C’est sur ce monde mourant qu’arrive Dirk t’Larien, appelé par son ancien amour Gwen Delvano grâce au joyau-qui-murmure… Dirk devra côtoyer deux kavalars qui s'opposent : Bretan Braith et Jaan Vikary…

A la suite des horreurs de la guerre contre les Hrangans s’est développé sur Haut Kavalaan une société dure, machiste et raciste, voire paranoïaque, dont le duel est une coutume fondamentale. Divisée en étaux (qui ne seront pas sans évoquer, pour le lecteur de SF, les Sietch de Dune) plus ou moins progressistes, cette culture repliée sur elle-même a bien du mal à reprendre contact avec le reste de la galaxie. Pour les Kavalars les plus réactionnaires, ceux de l’étau de Bretan Braith, les gens des autres mondes ne sont que des simulacres qu’il faut tuer sans pitié aucune. Alors que sur Haut Kavalaan, les anciennes traditions cèdent malgré tout du terrain, les pires des Kavalars sont venus sur Worlorn agonisante pour s’autoriser à chasser selon leurs anciennes coutumes. Le noble Jaan Vikary, duelliste émérite, qui a étudié l’Histoire sur Avalon, en deçà du Voile du Tentateur, ne l’entend pas de cette oreille et fait tout son possible pour protéger les outre-mondiers des autres Kavalars. Il rejette les anciennes traditions jusqu’à rompre avec son propre étau, pourtant le plus progressiste de Haut Kalavaan, celui de Jadefer.

Ainsi l’intrigue s’articule autour d’une femme, Gwen, évidemment, et de trois hommes. L’un tient son prestige de sa femme et entend le conserver, quoiqu’il y ait bien davantage dans leur relation que ne le comprend la société de Haut Kava-laan. Le deuxième n’a pas encore fait son deuil de leur lointaine relation. Le troisième soupire en secret à ses côtés, sans lui déclarer sa flamme, dans une attitude conforme à sa culture d’origine. Rien là qui ne relève de la science-fiction. Des passions tout ce qu’il y a de plus humaines. Mais celles-ci, prises dans les marées et les remous de la société kavalare en mutation, fournissent la trame d’un roman SF tout à fait somptueux. Le travail sur les personnages, leurs actes et leurs motivations tient de l’orfèvrerie littéraire. Tout est à sa place. Chaque élément joue son rôle comme les pièces d’une partie d'échecs vouée à devenir une inéluctable tragédie. Les personnages ne sont pas de simples vecteurs d’une action somme toute mouvementée qui tient davantage du bonus que des péripéties nécessaires à tenir le lecteur en haleine.
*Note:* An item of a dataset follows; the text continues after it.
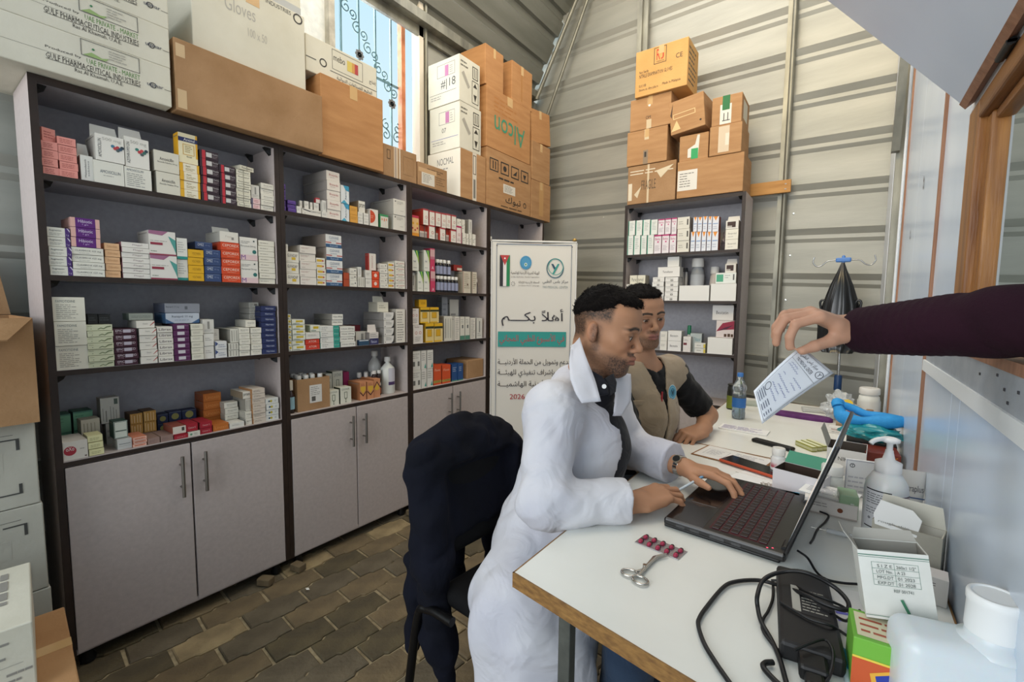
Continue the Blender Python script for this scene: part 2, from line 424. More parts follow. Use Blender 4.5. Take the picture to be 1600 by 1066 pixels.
# sill and frame of the service window
mb = MB(); mb.box(RX - .004, RX + .012, -.3, 1.6, 1.088, 1.142, noisy('grey_painted_rail', '8f969e', 'a2a8ae', 20, .4, .1, 60))
mb.box(RX - .006, RX + .05, -.3, 1.25, 1.142, 1.158, STRIP); mb.box(RX - .008, RX - .003, -.3, 1.62, 1.062, 1.09, M('dfe3e4', .4))
for y, z in ((.75, 1.105), (.82, 1.12), (.88, 1.115), (.92, 1.13), (1.02, 1.12), (.86, 1.10), (.79, 1.13)):
    mb.box(RX - .0052, RX - .0038, y, y + .006, z, z + .004, M('2b2b30', .6))
struct('window_1', mb)
w1 = bpy.data.objects['window_1']
def frame(y0, y1, z0, z1, x0, x1, m, nm):
    b = MB(); b.cbox(x0, x1, y0, y1, z0, z1, m, .004); return b.build(nm, w1)
frame(1.17, 1.250, 1.15, 1.60, RX - .012, RX + .020, WOOD, 'window_jamb')
frame(1.13, 1.17, 1.15, 1.565, RX + .0, RX + .024, WOOD, 'window_stop')
frame(-.3, 1.17, 1.565, 1.60, RX - .012, RX + .030, WOODH, 'window_head')
frame(-.3, 1.13, 1.548, 1.565, RX + .004, RX + .028, WOODH, 'window_stop')
frame(-.3, 1.255, 1.60, 1.625, RX - .01, RX + .03, WHITEP, 'window_rail')
# hatch: board hinged along the head, swung up into the room
al = math.radians(50)
hx, hz = RX - .022, 1.605
T = Matrix.Translation((hx, 0, hz)) @ Matrix.Rotation(PI - al + PI, 4, 'Y')
mb = MB()
u = Vector((-math.cos(al), 0, math.sin(al))); n = Vector((math.sin(al), 0, math.cos(al)))
def hatch_box(a0, a1, y0, y1, t0, t1, m):
    v = [Vector((hx, 0, hz)) + u * a + n * t + Vector((0, y, 0)) for t in (t0, t1) for (a, y) in ((a0, y0), (a1, y0), (a1, y1), (a0, y1))]
    mb.add(v, [(0, 1, 2, 3), (7, 6, 5, 4), (0, 4, 5, 1), (1, 5, 6, 2), (2, 6, 7, 3), (3, 7, 4, 0)], m)
hatch_box(0, .62, -.25, 1.225, 0, .016, noisy('hatch_board', 'cad5e6', 'dae3f0', 2.2, .25, .02, 8, spec=.5, detail=3))
hatch_box(-.002, .012, -.25, 1.227, -.002, .018, STRIP)
ho = mb.build('window_hatch', label='pale blue board hatch hinged above the service window and swung up', cat='hatch')
for y in (.95, .3):
    b = MB(); b.cyl((hx + .004, y, hz - .004), (hx + .004, y + .06, hz - .004), .006, .006, BLACK, 8); b.box(hx, hx + .025, y, y + .06, hz - .006, hz - .002, BLACK); b.build('hinge', ho)

# window in the left wall
mb = MB()
x0, x1 = WX - .05, WX + .02
mb.box(x0, x1, 1.49, 1.525, 2.06, 3.25, noisy('weathered_white_frame', '9b968c', 'd8d4c8', 14, .6, .1, 40))
mb.box(x0, x1, 2.165, 2.195, 2.0, 3.25, M('cfc8b8', .5)); mb.box(x0 + .01, x1 + .01, 2.125, 2.160, 2.0, 3.25, M('d9cfbe', .5)); mb.box(x0, x1, 1.30, 2.19, 2.04, 2.07, M('cfc8b8', .5))
mb.cyl((x1 + .012, 2.18, 2.0), (x1 + .012, 2.18, 3.25), .012, .012, ZINCP, 10)
struct('window_2', mb); w2 = bpy.data.objects['window_2']
b = MB(); b.box(WX - .03, WX - .02, 1.31, 1.49, 2.07, 3.25, noisy('textured_white_board', 'dde3e6', 'f2f5f6', 30, .5, .3, 60)); b.build('window_pane', w2, label='white textured fixed panel')
# grille outside
gx = WX - .10; IR = M('5d7f88', .5, .2, name='grey_green_iron')
gr = empty('window_grille', 'wrought iron scroll grille outside the high window', 'grille', (gx, 1.8, 2.1))
def gput(mbb, nm): o = mbb.build(nm, gr); o.location = (-gx, -1.8, -2.1); return o
for y in (1.64, 1.76, 1.88, 2.0): b = MB(); b.box(gx - .005, gx + .005, y - .005, y + .005, 2.1, 3.3, IR); gput(b, 'bar')
for z in (2.14, 2.62, 3.2): b = MB(); b.box(gx - .005, gx + .005, 1.5, 2.08, z - .006, z + .006, IR); gput(b, 'rail')
def scroll(cy, cz, s, a0, turns=1.35, flip=1):
    b = MB(); pts = []
    for i in range(26): t = i / 25; r = s * (1 - .8 * t); a = a0 + flip * turns * 2 * PI * t; pts.append((gx, cy + r * math.cos(a), cz + r * math.sin(a)))
    b.tube(pts, .0042, IR, 6); gput(b, 'scroll')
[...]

L’attention portée aux personnages secondaires, tels Arkin Ruark, ou, comme toujours chez George R. R. Martin, au méchant de service, Bretan Braith, relativise l’importance des têtes d’affiche.

Quand on se prend à regarder les « méchants » que nous propose l'auteur, qu’il s’agisse de la reine Cerseï (le plus beau personnage du Trône de fer avec ses frères), de Val une-Aile dans Elle qui chevauche les tempête, de Bretan Braith ici, ou de l’entité qui sévit à bord du vaisseau spatial dans Le Volcryn, jamais on ne croise la moindre force du mal. La sombre beauté de ces « méchants » tient à ce qu’ils sont le produit d’une histoire et des contingences. On ne naît pas méchant, on le devient. Cette historicité du mal nous le fait toucher du doigt, le « devenir mauvais » est quelque chose que l’on comprend comme pouvant nous arriver. Tout le monde a résisté, nul n’a collaboré… Bien sûr ! C’est ce qui fait que les fictions de Martin sont de ce si beau noir qui fascine tout autant qu’il effraie. Sous sa plume, le lecteur danse sur le fil du rasoir à se vouloir héros au risque de choir dans l’abîme de l’erreur, du mauvais choix, du manque… D’une fatalité qui n'en a que l'apparence. Le mal n’est pas une force métaphysique qui s’empare de vous ; ce sont des faits, des jugements, parfois portés a posteriori, en fonction des aléas de la vie et de l’histoire, de la fortune des armes… Et parfois, au détour d’une phrase, on sent son ventre se serrer. Le mal vous guette. L’honneur vous en garde, au risque de vous piéger…

L'Agonie de la lumière a l’âpre beauté crépusculaire de Worlorn ; il vous laisse un goût ô combien délicieux de cendre et de suie.